7. The active device array substrate as claimed in claim 1, wherein the pixel array comprises:

a plurality of pixels, disposed on the active area; and

a plurality of signal lines, disposed on the active area and electrically connected to the pixels.

8. An active device array substrate, comprising:

a substrate, having an active area and a peripheral circuit area, wherein the peripheral circuit area is connected to the active area;

a pixel array, disposed on the active area of the substrate;

a peripheral circuit, disposed on the peripheral circuit area of the substrate; the peripheral circuit comprising: a plurality of driver bonding pads; and a plurality of fan-out line units, wherein each of the fan-out line units has a plurality of fan-out lines, a plurality of connection lines and a line-free area, the fan-out lines are electrically connected to the pixel array, each connection line is respectively connected between one of the driver bonding pads and one of the fan-out lines and the line-free area is located between the connection lines; and

at least an auxiliary metal pattern, disposed at the line-free area, wherein the auxiliary metal pattern and the line-free area are disposed conformally.

9. The active device array substrate as claimed in claim 8, wherein the auxiliary metal pattern is a block-like pattern.

10. The active device array substrate as claimed in claim 9, wherein the opposite two sides of the block-like pattern and the adjacent connection lines are disposed conformally.

11. The active device array substrate as claimed in claim 8, wherein the pixel array comprises:

a plurality of pixels, disposed on the active area; and

a plurality of signal lines, disposed on the active area and electrically connected to the pixels.

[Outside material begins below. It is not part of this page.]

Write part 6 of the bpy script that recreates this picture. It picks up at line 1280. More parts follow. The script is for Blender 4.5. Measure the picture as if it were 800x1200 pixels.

12. A liquid crystal display panel, comprising:

an active device array substrate, comprising: a substrate, having an active area and a peripheral circuit area, wherein the peripheral circuit area is connected to the active area; a pixel array, disposed on the active area of the substrate; a peripheral circuit, disposed on the peripheral circuit area of the substrate; the peripheral circuit comprising: a plurality of driver bonding pads; and a plurality of fan-out line units, wherein each of the fan-out line units has a plurality of fan-out lines, a plurality of connection lines and a line-free area, the fan-out lines are electrically connected to the pixel array, each connection line is respectively connected between one of the driver bonding pads and one of the fan-out lines and the line-free area is located between the connection lines; and at least an auxiliary metal pattern, disposed at the line-free area, wherein the auxiliary metal pattern and the connection lines are arranged in a same interval;

an opposite substrate; and

a liquid crystal layer, located between the active device array substrate and the opposite substrate.

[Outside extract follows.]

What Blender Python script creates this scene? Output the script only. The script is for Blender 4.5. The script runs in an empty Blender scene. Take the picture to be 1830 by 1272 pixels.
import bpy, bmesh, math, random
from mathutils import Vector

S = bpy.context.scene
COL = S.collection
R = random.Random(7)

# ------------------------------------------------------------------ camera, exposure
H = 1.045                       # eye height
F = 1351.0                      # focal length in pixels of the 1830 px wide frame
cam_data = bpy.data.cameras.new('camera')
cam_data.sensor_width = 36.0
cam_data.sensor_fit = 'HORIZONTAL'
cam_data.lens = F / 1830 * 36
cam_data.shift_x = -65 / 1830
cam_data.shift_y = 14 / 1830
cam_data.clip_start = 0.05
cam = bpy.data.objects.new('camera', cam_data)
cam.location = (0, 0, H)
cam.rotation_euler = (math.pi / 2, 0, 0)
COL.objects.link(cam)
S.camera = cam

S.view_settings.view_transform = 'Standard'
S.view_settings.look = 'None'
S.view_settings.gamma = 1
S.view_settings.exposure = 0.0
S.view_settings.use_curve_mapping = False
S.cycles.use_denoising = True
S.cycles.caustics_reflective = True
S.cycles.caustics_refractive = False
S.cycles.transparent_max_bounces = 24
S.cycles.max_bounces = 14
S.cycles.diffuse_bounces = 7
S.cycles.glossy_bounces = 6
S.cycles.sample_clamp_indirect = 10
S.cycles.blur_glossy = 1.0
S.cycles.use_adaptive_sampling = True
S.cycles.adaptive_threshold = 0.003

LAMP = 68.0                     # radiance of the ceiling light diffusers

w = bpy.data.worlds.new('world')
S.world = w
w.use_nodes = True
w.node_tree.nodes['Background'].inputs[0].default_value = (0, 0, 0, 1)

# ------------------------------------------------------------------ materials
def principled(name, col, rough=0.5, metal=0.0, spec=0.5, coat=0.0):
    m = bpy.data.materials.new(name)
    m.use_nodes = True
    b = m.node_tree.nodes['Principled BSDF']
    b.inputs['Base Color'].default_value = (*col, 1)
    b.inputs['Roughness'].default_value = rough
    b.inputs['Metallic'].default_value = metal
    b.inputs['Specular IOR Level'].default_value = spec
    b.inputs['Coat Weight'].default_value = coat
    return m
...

13. A liquid crystal display panel, comprising:

an active device array substrate, comprising: a substrate, having an active area and a peripheral circuit area connected to the active area; a pixel array, disposed on the active area of the substrate; a peripheral circuit, disposed on the peripheral circuit area of the substrate; the peripheral circuit comprising: a plurality of driver bonding pads; and a plurality of fan-out line units, wherein each of the fan-out line units has a plurality of fan-out lines, a plurality of connection lines and a line-free area, the fan-out lines are electrically connected to the pixel array, each connection line is respectively connected between one of the driver bonding pads and one of the fan-out lines and the line-free area is located between the connection lines; and at least an auxiliary metal pattern, disposed at the line-free area, wherein the auxiliary metal pattern and the line-free area are disposed conformally;

an opposite substrate; and

a liquid crystal layer, located between the active device array substrate and the opposite substrate.